**INSTRUCTIONS FOR THE TASK:**
In the lines below, output everything from the first line through the line containing "COL = SC.collection" exactly as it is. Pictures are not part of the output.

**DATA SECTION:**

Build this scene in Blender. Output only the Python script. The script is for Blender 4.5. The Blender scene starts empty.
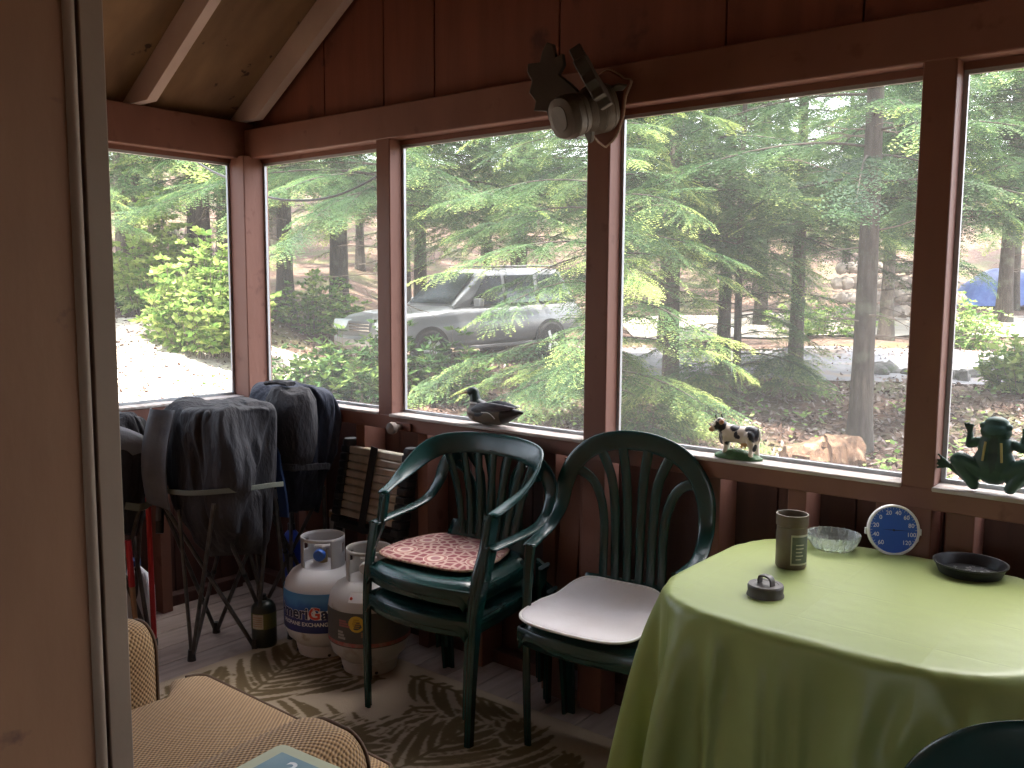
import bpy, math, random
import numpy as np
from mathutils import Vector, Matrix
random.seed(7)
PI = math.pi
SC = bpy.context.scene
COL = SC.collection

# ------------------------------------------------------------------ materials
def M(name, col, rough=.6, metal=0., col2=None, nscale=8., ncon=(.35, .65), bump=0., bscale=60., spec=.5,
      stretch=(1, 1, 1), coat=0., trans=0., sheen=0., detail=4., col3=None, n3=3., c3=(.55, .7), bdist=.01):
    m = bpy.data.materials.new(name); m.use_nodes = True
    nt = m.node_tree; N = nt.nodes; L = nt.links
    b = N['Principled BSDF']
    b.inputs['Base Color'].default_value = (*col, 1)
    b.inputs['Roughness'].default_value = rough
    b.inputs['Metallic'].default_value = metal
    b.inputs['Specular IOR Level'].default_value = spec
    b.inputs['Coat Weight'].default_value = coat
    b.inputs['Sheen Weight'].default_value = sheen
    b.inputs['Transmission Weight'].default_value = trans
    if col2 is not None or bump or col3 is not None:
        tc = N.new('ShaderNodeTexCoord'); mp = N.new('ShaderNodeMapping')
        mp.inputs['Scale'].default_value = stretch
        L.new(tc.outputs['Object'], mp.inputs['Vector'])
    last = None
    if col2 is not None:
        nz = N.new('ShaderNodeTexNoise'); nz.inputs['Scale'].default_value = nscale; nz.inputs['Detail'].default_value = detail
        L.new(mp.outputs[0], nz.inputs['Vector'])
        cr = N.new('ShaderNodeValToRGB')
        cr.color_ramp.elements[0].position = ncon[0]; cr.color_ramp.elements[1].position = ncon[1]
        cr.color_ramp.elements[0].color = (*col, 1); cr.color_ramp.elements[1].color = (*col2, 1)
        L.new(nz.outputs['Fac'], cr.inputs['Fac'])
        last = cr.outputs['Color']
    if col3 is not None:
        nz = N.new('ShaderNodeTexNoise'); nz.inputs['Scale'].default_value = n3; nz.inputs['Detail'].default_value = 6
        L.new(tc.outputs['Object'], nz.inputs['Vector'])
        mr = N.new('ShaderNodeMapRange'); mr.inputs[1].default_value = c3[0]; mr.inputs[2].default_value = c3[1]
        L.new(nz.outputs['Fac'], mr.inputs[0])
        mx = N.new('ShaderNodeMix'); mx.data_type = 'RGBA'
        L.new(mr.outputs[0], mx.inputs[0])
        if last is not None: L.new(last, mx.inputs[6])
        else: mx.inputs[6].default_value = (*col, 1)
        mx.inputs[7].default_value = (*col3, 1)
        last = mx.outputs[2]
    if last is not None: L.new(last, b.inputs['Base Color'])
    if bump:
        nb = N.new('ShaderNodeTexNoise'); nb.inputs['Scale'].default_value = bscale; nb.inputs['Detail'].default_value = 5
        L.new(mp.outputs[0], nb.inputs['Vector'])
        bp = N.new('ShaderNodeBump'); bp.inputs['Strength'].default_value = bump; bp.inputs['Distance'].default_value = bdist
        L.new(nb.outputs['Fac'], bp.inputs['Height']); L.new(bp.outputs[0], b.inputs['Normal'])
    return m

def attr_mat(name, rough=.7, attr='tint', translucent=0., ramp=None, spec=.3, bump=0., bscale=80.):
    """colour from a vertex attribute (true surface pattern)."""
    m = bpy.data.materials.new(name); m.use_nodes = True
    nt = m.node_tree; N = nt.nodes; L = nt.links; b = N['Principled BSDF']
    a = N.new('ShaderNodeAttribute'); a.attribute_name = attr
    b.inputs['Roughness'].default_value = rough; b.inputs['Specular IOR Level'].default_value = spec
    out = a.outputs['Color']
    if ramp:
        cr = N.new('ShaderNodeValToRGB')
        e = cr.color_ramp.elements
        e[0].position, e[0].color = ramp[0][0], (*ramp[0][1], 1)
        e[1].position, e[1].color = ramp[-1][0], (*ramp[-1][1], 1)
        for p, c in ramp[1:-1]:
            x = e.new(p); x.color = (*c, 1)
        L.new(a.outputs['Fac'], cr.inputs['Fac']); out = cr.outputs['Color']
    L.new(out, b.inputs['Base Color'])
    if bump:
        tc = N.new('ShaderNodeTexCoord'); nb = N.new('ShaderNodeTexNoise'); nb.inputs['Scale'].default_value = bscale
        L.new(tc.outputs['Object'], nb.inputs['Vector'])
        bp = N.new('ShaderNodeBump'); bp.inputs['Strength'].default_value = bump; bp.inputs['Distance'].default_value = .01
        L.new(nb.outputs['Fac'], bp.inputs['Height']); L.new(bp.outputs[0], b.inputs['Normal'])
    if translucent:
        t = N.new('ShaderNodeBsdfTranslucent'); L.new(out, t.inputs['Color'])
        mx = N.new('ShaderNodeMixShader'); mx.inputs[0].default_value = translucent
        L.new(b.outputs[0], mx.inputs[1]); L.new(t.outputs[0], mx.inputs[2])
        L.new(mx.outputs[0], N['Material Output'].inputs['Surface'])
    return m

# ------------------------------------------------------------------ mesh building
def rotm(rx=0, ry=0, rz=0):
    return (Matrix.Rotation(rz, 3, 'Z') @ Matrix.Rotation(ry, 3, 'Y') @ Matrix.Rotation(rx, 3, 'X'))
I3 = Matrix.Identity(3)

class MB:
    def __init__(s): s.v = []; s.f = []; s.m = []
    def add(s, vs, fs, mat=0):
        o = len(s.v); s.v += [tuple(p) for p in vs]
        s.f += [tuple(i + o for i in f) for f in fs]; s.m += [mat] * len(fs)
    def box(s, c, d, R=I3, mat=0):
        c = Vector(c); vs = []
        for x in (-1, 1):
            for y in (-1, 1):
                for z in (-1, 1):
                    vs.append(c + R @ Vector((x * d[0] / 2, y * d[1] / 2, z * d[2] / 2)))
        s.add(vs, [(0, 1, 3, 2), (4, 6, 7, 5), (0, 4, 5, 1), (2, 3, 7, 6), (0, 2, 6, 4), (1, 5, 7, 3)], mat)
    def bb(s, x0, x1, y0, y1, z0, z1, mat=0):
        s.box(((x0 + x1) / 2, (y0 + y1) / 2, (z0 + z1) / 2), (x1 - x0, y1 - y0, z1 - z0), I3, mat)
    def rings(s, rings, cap=True, mat=0, closed=True):
        n = len(rings[0]); vs = [p for r in rings for p in r]; fs = []
        for i in range(len(rings) - 1):
            for j in range(n if closed else n - 1):
                k = (j + 1) % n
                fs.append((i * n + j, i * n + k, (i + 1) * n + k, (i + 1) * n + j))
        if cap:
            fs.append(tuple(range(n - 1, -1, -1))); fs.append(tuple((len(rings) - 1) * n + j for j in range(n)))
        s.add(vs, fs, mat)
    def tube(s, pts, r, n=8, cap=True, mat=0):
        pts = [Vector(p) for p in pts]
        rr = list(r) if hasattr(r, '__len__') else [r] * len(pts)
        rings = []; up = None
        for i, p in enumerate(pts):
            t = (pts[min(i + 1, len(pts) - 1)] - pts[max(i - 1, 0)]).normalized()
            if up is None:
                up = Vector((0, 0, 1)) if abs(t.z) < .9 else Vector((1, 0, 0))
            a = (up - t * up.dot(t)).normalized(); up = a; b = t.cross(a)
            rings.append([p + (a * math.cos(2 * PI * k / n) + b * math.sin(2 * PI * k / n)) * rr[i] for k in range(n)])
        s.rings(rings, cap, mat)
    def ribbon(s, pts, wd, w, th, mat=0):
        """swept rounded strap: wd = width direction per point, w width, th thickness."""
        pts = [Vector(p) for p in pts]; n = len(pts); rings = []
        w = list(w) if hasattr(w, '__len__') else [w] * n
        th = list(th) if hasattr(th, '__len__') else [th] * n
        for i, p in enumerate(pts):
            t = (pts[min(i + 1, n - 1)] - pts[max(i - 1, 0)]).normalized()
            W = Vector(wd[i]); W = (W - t * W.dot(t)).normalized(); Nn = t.cross(W)
            a, b = w[i] / 2, th[i] / 2
            c = min(b * .8, a * .5)
            sec = [(-a, -b + c), (-a + c, -b), (a - c, -b), (a, -b + c), (a, b - c), (a - c, b), (-a + c, b), (-a, b - c)]
            rings.append([p + W * q[0] + Nn * q[1] for q in sec])
        s.rings(rings, True, mat)
    def lathe(s, prof, n=32, c=(0, 0, 0), R=I3, mat=0, a0=0., a1=2 * PI, cap=False, wob=None):
        c = Vector(c); full = abs(a1 - a0 - 2 * PI) < 1e-6; rings = []
        for r, z in prof:
            ring = []
            for k in range(n if full else n + 1):
                a = a0 + (a1 - a0) * k / n
                q = r * (wob(a, r, z) if wob else 1)
                ring.append(c + R @ Vector((q * math.cos(a), q * math.sin(a), z)))
            rings.append(ring)
        s.rings(rings, cap, mat, closed=full)
    def prism(s, poly, d0, d1, R=I3, c=(0, 0, 0), mat=0):
        """2-D outline in local xy, extruded local z d0..d1."""
        c = Vector(c); n = len(poly)
        s.rings([[c + R @ Vector((x, y, d)) for x, y in poly] for d in (d0, d1)], True, mat)
    def grid(s, fn, nu, nv, mat=0, wrapu=False):
        vs = [fn(i / (nu if wrapu else nu - 1), j / (nv - 1)) for j in range(nv) for i in range(nu)]
        fs = []
        for j in range(nv - 1):
            for i in range(nu if wrapu else nu - 1):
                k = (i + 1) % nu
                fs.append((j * nu + i, j * nu + k, (j + 1) * nu + k, (j + 1) * nu + i))
        s.add(vs, fs, mat)
    def ball(s, c, r, R=I3, n=12, mat=0):
        r = r if hasattr(r, '__len__') else (r, r, r)
        c = Vector(c); rings = []
        for i in range(1, n):
            a = PI * i / n
            rings.append([c + R @ Vector((r[0] * math.sin(a) * math.cos(2 * PI * k / (2 * n)), r[1] * math.sin(a) * math.sin(2 * PI * k / (2 * n)), -r[2] * math.cos(a))) for k in range(2 * n)])
        s.rings(rings, True, mat)
    def mesh(s, name):
        me = bpy.data.meshes.new(name); me.from_pydata(s.v, [], s.f)
        me.polygons.foreach_set('material_index', s.m); me.update(); return me
    def build(s, name, mats, parent=None, sharp=38, bevel=0., sub=0, solid=0., flat=False, seg=2):
        me = s.mesh(name)
        return link(name, me, mats, parent, sharp, bevel, sub, solid, flat, seg)

def fix_normals(me):
    import bmesh
    bm = bmesh.new(); bm.from_mesh(me); bmesh.ops.recalc_face_normals(bm, faces=bm.faces); bm.to_mesh(me); bm.free()

def link(name, me, mats, parent=None, sharp=38, bevel=0., sub=0, solid=0., flat=False, seg=2, fix=True):
    if fix: fix_normals(me)
    o = bpy.data.objects.new(name, me); COL.objects.link(o)
    for m in (mats if isinstance(mats, (list, tuple)) else [mats]): me.materials.append(m)
    if not flat:
        me.shade_smooth()
        if sharp: me.set_sharp_from_angle(angle=math.radians(sharp))
    if solid:
        d = o.modifiers.new('solid', 'SOLIDIFY'); d.thickness = solid; d.offset = 0
    if bevel:
        d = o.modifiers.new('bevel', 'BEVEL'); d.width = bevel; d.segments = seg; d.limit_method = 'ANGLE'; d.angle_limit = math.radians(40)
    if sub:
        d = o.modifiers.new('sub', 'SUBSURF'); d.levels = d.render_levels = sub
    if parent is not None: o.parent = parent
    return o

def tag(o, label=None, cat=None, group=None, kind=None):
    if label: o['label'] = label
    if cat: o['category'] = cat
    if group: o['group'] = group
    if kind: o['kind'] = kind
    return o
def thing(name, label, cat, loc=(0, 0, 0), rz=0., group=None, kind=None):
    o = bpy.data.objects.new(name, None); COL.objects.link(o); o.empty_display_size = .1
    o.location = loc; o.rotation_euler = (0, 0, rz)
    return tag(o, label, cat, group, kind)
def struct(o, label=None): 
    o['kind'] = 'structure'
    if label: o['label'] = label; o['category'] = 'structure'
    return o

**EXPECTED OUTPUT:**
Build this scene in Blender. Output only the Python script. The script is for Blender 4.5. The Blender scene starts empty.
import bpy, math, random
import numpy as np
from mathutils import Vector, Matrix
random.seed(7)
PI = math.pi
SC = bpy.context.scene
COL = SC.collection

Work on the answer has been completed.